Economics has not fared well in the current financial crisis. Economists placed too much of an emphasis on people’s likelihood to act rationally when making decisions. People do not always act in their own self interest and this is largely a consequence of biases that affect our ability to make decisions.

Economists and psychologists have been exploring our perceptual biases since the 70′s, but these biases have come to assume a new prominence in the most recent crisis because of the writings of behavioural economists such as Richard Thaler, Dan Ariely and Robert Shiller. They argue that, as consumers, we are subject to a whole host of biases that distort our thinking and decision making processes. We have a tendency to accept evidence that confirms our preconceptions over evidence that contradicts them (confirmation bias), to weave concurring facts into one single causal narrative (narrative bias), and to attribute our own successes to skill while suggesting the success of others may be down to luck (fundamental attribution error).

Why are these biases so prevalent? Quite simply our brains evolved to accommodate a world that is far less complex than it is today. We use these biases as shortcuts that enable us to navigate a complex world. These biases may seem efficient but at times they frequently work against us. With brand and product choice proliferating there is evidence the people are being influenced by these biases more than ever before. Our view is that brands can play an important role in simplifying and aiding consumer decision making. By doing so they can benefit from greater brand equity and customer loyalty.

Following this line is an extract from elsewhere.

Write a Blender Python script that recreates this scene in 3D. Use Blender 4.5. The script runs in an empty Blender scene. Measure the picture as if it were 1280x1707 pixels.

Let’s consider one of these in the context of customer experience: the framing effect. This says that presenting people with the same choices but in different formats affects how people make decisions. Some of the organisations we are working with are paying more attention to the concept of ‘choice architecture’ in customer service decisions – carefully nudging people towards the right choices. Not in a manipulative way I might add but in ways in which both the brand and consumers benefit. One of these companies has previously struggled to move customers from high cost / high touch service channels to self-serve channels.

Rational economics would suggest that people would use the self-serve channel as it is quicker and cheaper for customers. But as I’ve said people aren’t very rational. An understanding of the choice architecture and consumer behaviour, along with its inherent biases, will lead to better customer strategies.